All members of the finance and data analytics teams should possess the same blend of technical skill sets, intellectual curiosity, and core knowledge. You must be the greatest at what you do, operate using 21st-century tools, and have a natural curiosity for how things work.
That’s how our finance team developed the technologies we use to securitize and oversee our 400+ artwork investment vehicles with global investors. Our data analytics teams are tasked with creating a framework that will enable investors to comprehend art in the same way they would any other type of investment. This framework will start with basic inquiries about the market’s historical performance and risk characteristics and progress to more complex predictive analytics.
A key element of Masterworks’ appeal lies in how you leverage data to pinpoint paintings with the highest potential for value appreciation. To achieve this, you’ve built your own database of paintings that have been resold. Could you share the conceptual origins of that database and discuss how you address the most significant challenges in keeping it up-to-date?
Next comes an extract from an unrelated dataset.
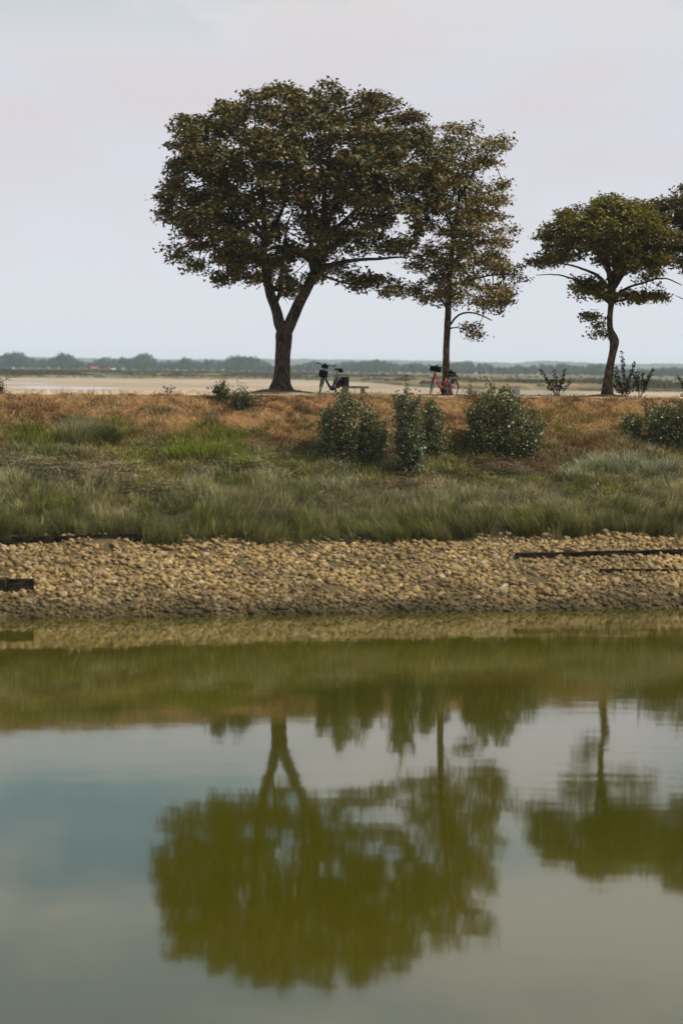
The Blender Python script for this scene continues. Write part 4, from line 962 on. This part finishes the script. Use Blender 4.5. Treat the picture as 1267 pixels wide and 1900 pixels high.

The good news is that the art market has always produced large volumes of data. This is one of the things that sets art apart from other collections, such as automobiles or sports memorabilia. For millennia, there has been a market for art, much of which is sold at public auction. Thus, we are able to see firsthand how much and when artwork is sold.
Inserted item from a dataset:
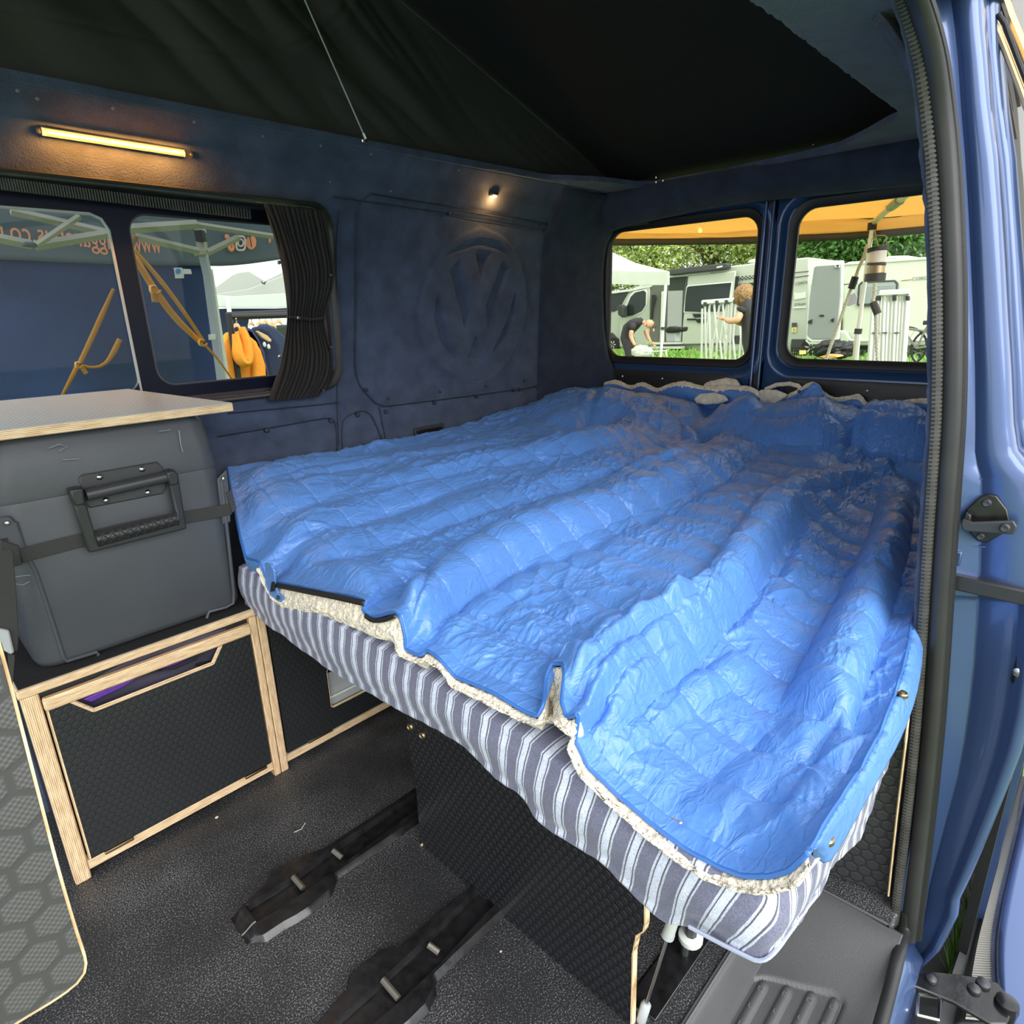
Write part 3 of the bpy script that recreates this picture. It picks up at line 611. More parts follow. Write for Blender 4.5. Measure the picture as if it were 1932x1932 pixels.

The first issue is that this data is not standardized or organized in any way that would be helpful to investors. You may access financial data for almost every other asset class via Bloomberg, Thomson Reuters, Yahoo Finance, and other similar platforms. For the arts? You have to trawl through libraries of auction catalogs and innumerable different auction websites (only for what is available online). The few available internet databases are not very helpful for investors and are mostly intended for specialists in the art market, such as appraisers.
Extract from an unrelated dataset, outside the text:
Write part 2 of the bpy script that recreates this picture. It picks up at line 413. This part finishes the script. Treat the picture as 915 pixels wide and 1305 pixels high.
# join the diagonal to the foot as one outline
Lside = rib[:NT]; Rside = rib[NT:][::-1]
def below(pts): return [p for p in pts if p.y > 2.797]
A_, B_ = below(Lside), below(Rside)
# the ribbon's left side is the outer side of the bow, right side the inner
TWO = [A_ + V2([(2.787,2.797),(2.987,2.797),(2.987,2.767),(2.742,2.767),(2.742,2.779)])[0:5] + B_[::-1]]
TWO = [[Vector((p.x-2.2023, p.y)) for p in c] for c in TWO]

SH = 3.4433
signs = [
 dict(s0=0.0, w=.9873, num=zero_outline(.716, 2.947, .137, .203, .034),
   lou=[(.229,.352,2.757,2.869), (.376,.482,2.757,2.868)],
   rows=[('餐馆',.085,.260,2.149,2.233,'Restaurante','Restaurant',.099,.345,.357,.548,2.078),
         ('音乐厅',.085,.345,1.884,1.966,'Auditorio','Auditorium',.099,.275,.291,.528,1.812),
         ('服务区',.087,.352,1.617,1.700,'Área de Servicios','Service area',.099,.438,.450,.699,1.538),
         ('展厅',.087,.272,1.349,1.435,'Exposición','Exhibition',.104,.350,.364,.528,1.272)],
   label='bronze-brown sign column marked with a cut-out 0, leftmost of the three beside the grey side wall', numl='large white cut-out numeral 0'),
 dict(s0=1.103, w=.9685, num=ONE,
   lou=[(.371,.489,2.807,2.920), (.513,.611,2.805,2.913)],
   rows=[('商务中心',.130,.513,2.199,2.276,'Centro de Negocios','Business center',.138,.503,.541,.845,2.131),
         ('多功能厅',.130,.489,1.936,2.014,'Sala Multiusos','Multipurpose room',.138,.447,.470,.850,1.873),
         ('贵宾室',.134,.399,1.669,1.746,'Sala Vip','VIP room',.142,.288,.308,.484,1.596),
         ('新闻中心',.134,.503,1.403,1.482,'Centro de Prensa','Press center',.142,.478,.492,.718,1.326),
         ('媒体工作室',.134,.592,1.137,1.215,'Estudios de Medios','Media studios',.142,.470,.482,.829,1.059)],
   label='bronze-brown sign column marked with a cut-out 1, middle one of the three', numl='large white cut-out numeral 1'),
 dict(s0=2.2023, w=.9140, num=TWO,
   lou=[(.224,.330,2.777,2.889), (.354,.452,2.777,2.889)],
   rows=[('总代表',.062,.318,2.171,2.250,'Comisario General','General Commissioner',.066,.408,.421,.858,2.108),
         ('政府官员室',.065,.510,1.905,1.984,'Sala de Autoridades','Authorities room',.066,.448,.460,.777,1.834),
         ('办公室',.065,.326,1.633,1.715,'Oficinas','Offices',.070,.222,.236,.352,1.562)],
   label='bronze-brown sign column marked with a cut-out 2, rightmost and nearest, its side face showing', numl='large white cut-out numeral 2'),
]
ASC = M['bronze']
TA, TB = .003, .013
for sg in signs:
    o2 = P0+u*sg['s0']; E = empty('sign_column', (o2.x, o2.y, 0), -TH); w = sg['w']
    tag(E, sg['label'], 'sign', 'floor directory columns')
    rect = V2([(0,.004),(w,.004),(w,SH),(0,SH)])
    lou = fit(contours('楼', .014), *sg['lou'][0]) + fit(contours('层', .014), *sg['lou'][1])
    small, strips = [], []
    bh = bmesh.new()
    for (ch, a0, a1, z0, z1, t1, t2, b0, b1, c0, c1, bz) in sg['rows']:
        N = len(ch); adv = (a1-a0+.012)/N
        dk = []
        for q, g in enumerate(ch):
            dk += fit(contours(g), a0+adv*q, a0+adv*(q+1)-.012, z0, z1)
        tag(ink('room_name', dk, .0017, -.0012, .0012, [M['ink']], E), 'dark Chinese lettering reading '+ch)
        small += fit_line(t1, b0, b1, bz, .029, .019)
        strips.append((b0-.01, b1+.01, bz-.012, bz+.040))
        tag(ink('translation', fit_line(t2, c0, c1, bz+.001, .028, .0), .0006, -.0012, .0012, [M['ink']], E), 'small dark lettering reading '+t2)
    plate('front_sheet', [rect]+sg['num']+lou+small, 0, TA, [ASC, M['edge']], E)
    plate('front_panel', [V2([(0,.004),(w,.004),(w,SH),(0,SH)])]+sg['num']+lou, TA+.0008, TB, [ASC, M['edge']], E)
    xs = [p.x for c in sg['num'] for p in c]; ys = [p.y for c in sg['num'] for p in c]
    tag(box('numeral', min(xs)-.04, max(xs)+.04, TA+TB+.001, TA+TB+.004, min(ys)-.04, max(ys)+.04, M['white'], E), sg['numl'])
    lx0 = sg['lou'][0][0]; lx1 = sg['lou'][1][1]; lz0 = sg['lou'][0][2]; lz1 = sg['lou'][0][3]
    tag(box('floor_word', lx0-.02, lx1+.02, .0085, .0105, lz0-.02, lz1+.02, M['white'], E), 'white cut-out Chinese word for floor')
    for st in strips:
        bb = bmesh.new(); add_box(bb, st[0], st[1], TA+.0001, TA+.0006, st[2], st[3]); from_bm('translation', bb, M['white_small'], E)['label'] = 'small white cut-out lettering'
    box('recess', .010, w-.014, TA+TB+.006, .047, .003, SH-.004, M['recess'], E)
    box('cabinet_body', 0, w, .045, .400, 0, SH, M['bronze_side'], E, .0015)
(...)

So, it was obvious to us right away that we needed data in order to be able to support an investment thesis regarding the art market. We compiled it ourselves for that reason. Searching through auction catalogs dating back more than thirty years took more than a year in order to create a database containing all auction sales.
The second issue is that there are no two artworks that are alike, so how can we make a pricing index? Actually, every piece of art has certain “characteristic” qualities that make it distinct. This is not the same as stocks, where a single share of Apple common stock is identical to every other share. For this reason, building a stock index is a simple task. Regarding art, though, what say you?
There are well-researched methods for creating a price index for assets similar to artwork, such as residential real estate. Homes, like artworks, have distinct characteristics—they’re located in a specific place, have a certain size, and age, just as an artwork is created by a specific artist, has a particular size, and was painted on a specific date. To account for these differences, we observe how the same object, whether a home or an artwork, sells multiple times.
This method, known as the “repeat sales” approach to building a price index, addresses this challenge. By tracking how an artwork sells for one price at a certain date and then resells for another price later, we can calculate its price appreciation. When applied across tens of thousands of repeat sales, we can develop a price index that provides insights into how the art market appreciates as a whole.
For contemporary art, in particular, this approach has proven to be highly effective. Over the past 25 years, we’ve observed that contemporary art has appreciated by an average of 12.1% annually, or 1.9 times more than the S&P 500, with minimal correlation to the S&P 500. This finding has been crucial in shaping our investment thesis around art as a viable investable asset.
Masterworks has emphasized that, to maximize returns from blue-chip art, extended holding periods of up to ten years are often necessary. However, to showcase the platform’s value to users, some artworks have been sold much sooner, occasionally within a year. How do you balance these two approaches, and what financial modeling do you use to determine the optimal timing for selling assets?
We’ve intentionally structured our artwork investments as long-term capital appreciation vehicles, making them ideal for investors with an extended investment horizon. However, we’ve also built in the flexibility to sell artwork when opportunities arise to provide attractive returns for our investors, striking a necessary balance.
We constantly monitor transaction activity across all the artist markets we invest in, dedicating significant effort to estimating supply and demand—a challenging task! Crucially, we complement this quantitative data with the valuable market insights our acquisitions and private sales specialists gather daily as they engage with thousands of art market professionals and individual collectors.
We don’t have to guess about the art market because we’re actively involved in it. So, while we’re committed to holding our portfolio for the long term, when exceptional opportunities to sell arise that can deliver great returns to our investors, we want to be able to act on them.
How significant is an individual’s personal appreciation for art when your team evaluates the investment potential of a particular piece?
Zero. Our goal is to provide our investors with attractive returns that align with the market for high-end contemporary art. In doing so, we are intensely focused on learning what, why, and how the value of artwork changes over time. This is a data exercise first, then our amazing acquisitions and private sales teams’ in-the-field market knowledge have added to it.
Anything less would be a betrayal of investors, and our team’s personal tastes are unimportant.
In making art more investible, is Masterworks removing the personal passion for art from the equation, thereby transforming the asset class into something more akin to a commodity?
This question presents a false dichotomy. The elements that make art powerful, culturally significant, or engaging are not separate from its potential to increase in value—these aspects are inherently connected.
The data supports this view. Research from Deloitte indicates that most art collectors consider their collections from an investment perspective as well. It’s natural to view high-value purchases, like art, as assets. Thus, evaluating aspects such as value preservation, appreciation potential, and liquidity is fundamental. Art, as a passion asset, can be appreciated due to various factors, including its cultural significance and macro-economic influences such as the wealth of global ultra-high-net-worth individuals.
Masterworks does not alter this dynamic. We simply present the art market to investors, who approach it with an investment mindset, in a manner they can comprehend and act upon. In doing so, we are also building a generational art collection that we are excited to share with the art-loving public.